Faced with a loss of $25 million a day, the United States Postal Service is not ready to give up its battle to become solvent, and it plans to pursue major changes to stanch the financial bleeding, Postmaster General Patrick Donahoe said Wednesday in Atlanta.

The service has drawn fire in recent years for operating a business model critics say has outlived its usefulness and for failing to cut costs.

But Donahoe says his agency is well under way with plans to get the Postal Service back in the black by 2016.

“We find ourselves in a position where we have to — in order to make ends meet — start to reduce some of the infrastructure in the organization,” Donahoe said.

The list of challenges is virtually endless.

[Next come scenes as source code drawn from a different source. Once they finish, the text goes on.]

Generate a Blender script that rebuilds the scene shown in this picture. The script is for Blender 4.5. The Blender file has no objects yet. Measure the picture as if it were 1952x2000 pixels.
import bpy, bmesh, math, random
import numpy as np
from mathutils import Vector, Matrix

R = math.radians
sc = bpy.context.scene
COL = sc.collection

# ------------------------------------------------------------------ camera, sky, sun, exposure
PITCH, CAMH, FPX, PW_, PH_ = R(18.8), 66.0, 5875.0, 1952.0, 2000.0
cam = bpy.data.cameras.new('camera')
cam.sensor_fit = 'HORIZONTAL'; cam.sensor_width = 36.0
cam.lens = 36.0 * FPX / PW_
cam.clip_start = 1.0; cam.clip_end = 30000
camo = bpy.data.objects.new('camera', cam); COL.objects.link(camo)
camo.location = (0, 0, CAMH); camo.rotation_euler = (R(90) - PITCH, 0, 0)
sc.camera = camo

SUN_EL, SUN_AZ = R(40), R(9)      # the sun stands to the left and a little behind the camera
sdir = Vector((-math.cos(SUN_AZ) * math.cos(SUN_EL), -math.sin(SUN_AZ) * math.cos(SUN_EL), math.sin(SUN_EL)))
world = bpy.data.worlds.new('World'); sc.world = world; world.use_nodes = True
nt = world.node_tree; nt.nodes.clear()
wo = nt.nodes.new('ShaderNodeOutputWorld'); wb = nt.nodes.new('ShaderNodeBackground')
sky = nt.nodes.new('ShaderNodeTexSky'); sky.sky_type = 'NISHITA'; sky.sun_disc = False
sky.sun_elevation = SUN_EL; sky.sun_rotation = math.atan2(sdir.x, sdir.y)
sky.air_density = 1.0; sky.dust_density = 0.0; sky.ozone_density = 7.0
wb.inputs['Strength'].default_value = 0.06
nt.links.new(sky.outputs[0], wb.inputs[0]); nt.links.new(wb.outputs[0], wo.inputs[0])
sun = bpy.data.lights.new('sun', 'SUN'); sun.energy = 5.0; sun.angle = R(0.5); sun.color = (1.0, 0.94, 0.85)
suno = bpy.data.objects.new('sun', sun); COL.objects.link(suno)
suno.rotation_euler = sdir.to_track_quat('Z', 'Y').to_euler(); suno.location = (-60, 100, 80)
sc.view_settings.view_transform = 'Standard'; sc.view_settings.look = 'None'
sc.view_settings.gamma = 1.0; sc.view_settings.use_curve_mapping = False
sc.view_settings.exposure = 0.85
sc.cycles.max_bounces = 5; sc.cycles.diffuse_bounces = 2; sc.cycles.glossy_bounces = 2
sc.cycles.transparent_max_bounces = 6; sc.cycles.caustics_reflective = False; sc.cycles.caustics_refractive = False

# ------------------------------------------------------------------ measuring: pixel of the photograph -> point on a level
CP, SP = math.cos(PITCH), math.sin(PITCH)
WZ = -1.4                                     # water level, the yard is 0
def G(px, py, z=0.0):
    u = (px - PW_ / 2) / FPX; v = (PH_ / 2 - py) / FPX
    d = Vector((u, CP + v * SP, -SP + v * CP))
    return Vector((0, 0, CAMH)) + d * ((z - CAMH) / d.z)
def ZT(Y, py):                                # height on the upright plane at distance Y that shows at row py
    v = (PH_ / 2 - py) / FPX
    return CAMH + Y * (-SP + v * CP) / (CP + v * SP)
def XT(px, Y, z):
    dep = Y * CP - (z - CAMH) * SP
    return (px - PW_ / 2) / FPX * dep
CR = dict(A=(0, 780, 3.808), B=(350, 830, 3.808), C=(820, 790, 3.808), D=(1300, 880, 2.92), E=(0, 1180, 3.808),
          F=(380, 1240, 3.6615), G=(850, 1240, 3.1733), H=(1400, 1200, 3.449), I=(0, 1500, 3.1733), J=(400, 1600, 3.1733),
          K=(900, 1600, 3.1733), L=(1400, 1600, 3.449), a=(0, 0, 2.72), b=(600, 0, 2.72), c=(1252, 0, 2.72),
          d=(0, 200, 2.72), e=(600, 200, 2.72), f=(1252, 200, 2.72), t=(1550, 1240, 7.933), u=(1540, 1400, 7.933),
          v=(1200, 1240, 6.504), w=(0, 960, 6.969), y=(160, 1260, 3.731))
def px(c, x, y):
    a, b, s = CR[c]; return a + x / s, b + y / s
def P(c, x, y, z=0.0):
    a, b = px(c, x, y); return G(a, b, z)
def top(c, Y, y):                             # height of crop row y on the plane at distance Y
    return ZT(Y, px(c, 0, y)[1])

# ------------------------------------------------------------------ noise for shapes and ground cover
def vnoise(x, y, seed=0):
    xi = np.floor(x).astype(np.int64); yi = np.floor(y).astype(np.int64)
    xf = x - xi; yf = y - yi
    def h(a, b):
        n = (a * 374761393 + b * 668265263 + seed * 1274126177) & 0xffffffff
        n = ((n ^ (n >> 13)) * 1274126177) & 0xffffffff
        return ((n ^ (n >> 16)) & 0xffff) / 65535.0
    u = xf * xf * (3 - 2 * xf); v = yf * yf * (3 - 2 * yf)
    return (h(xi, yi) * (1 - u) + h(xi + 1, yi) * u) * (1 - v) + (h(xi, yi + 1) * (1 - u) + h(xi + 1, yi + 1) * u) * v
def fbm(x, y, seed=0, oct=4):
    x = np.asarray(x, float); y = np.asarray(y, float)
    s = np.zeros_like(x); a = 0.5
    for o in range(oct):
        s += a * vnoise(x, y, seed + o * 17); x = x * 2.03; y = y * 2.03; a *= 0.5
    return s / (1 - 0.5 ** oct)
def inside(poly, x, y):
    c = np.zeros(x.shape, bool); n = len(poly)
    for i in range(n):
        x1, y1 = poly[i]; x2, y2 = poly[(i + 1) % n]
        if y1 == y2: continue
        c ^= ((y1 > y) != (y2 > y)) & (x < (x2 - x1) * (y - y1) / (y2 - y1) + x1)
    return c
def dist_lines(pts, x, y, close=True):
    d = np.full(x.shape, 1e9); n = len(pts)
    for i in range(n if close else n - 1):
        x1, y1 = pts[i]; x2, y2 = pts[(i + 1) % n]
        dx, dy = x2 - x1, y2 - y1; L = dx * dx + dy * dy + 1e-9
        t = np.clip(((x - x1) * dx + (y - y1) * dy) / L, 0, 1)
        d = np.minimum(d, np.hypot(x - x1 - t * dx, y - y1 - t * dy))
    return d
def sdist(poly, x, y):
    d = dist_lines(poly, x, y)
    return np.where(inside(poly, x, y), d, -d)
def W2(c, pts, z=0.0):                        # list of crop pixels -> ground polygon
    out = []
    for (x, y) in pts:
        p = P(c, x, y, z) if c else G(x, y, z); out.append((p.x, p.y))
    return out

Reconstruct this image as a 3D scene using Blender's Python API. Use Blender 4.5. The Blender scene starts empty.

Just last month, the Postal Service defaulted for the first time on its annual payment for future retiree health benefits, a $5.5 billion payment deferred from the 2011 fiscal year. By the end of this month, it faces an additional payment of $5.6 billion.

The Postal Service wants Congress to change the payment schedule in a 2006 law that requires the agency to pay $5 billion a year into the fund that already has enough to pay for decades of retiree health care.

Mail volume, particularly first-class mail, is down by 21 percent over the past six years, although the decline has stablilized this year, Donahoe said.

As the agency struggles to meet its bottom line, Donahoe said some changes are occurring now in places such as metro Atlanta.

For example, Atlanta has two major mail processing facilities, one north of the city and another on the Southside.

“What we’ve been doing across the country is consolidating the work out of some of those facilities,” he said. “When you do that, with a lower volume, you’re able to absorb all the costs.”

Donahoe is also seeking to move from six- to five-day mail delivery, a step that could save more than $2 billion, he said.

He also hopes to cut about $500 million in expenses by reducing hours at about one-third of the country’s 33,000 post offices.

“These are offices that don’t have a big customer foot traffic,” he said. “In Greater Atlanta, there are about 56 of these offices that would be transitioning from eight hours a day to either two, four or six hours a day.”

As he looks forward, Donahoe said there are some encouraging signs of a turnaround. The package business has grown 10 percent over the past year, 7 percent over the year before, and first-class mail has stabilized, he said.

“We are still a $65 billion a year organization,” he said, “so we’re not something that’s going to go away in the next couple of years.”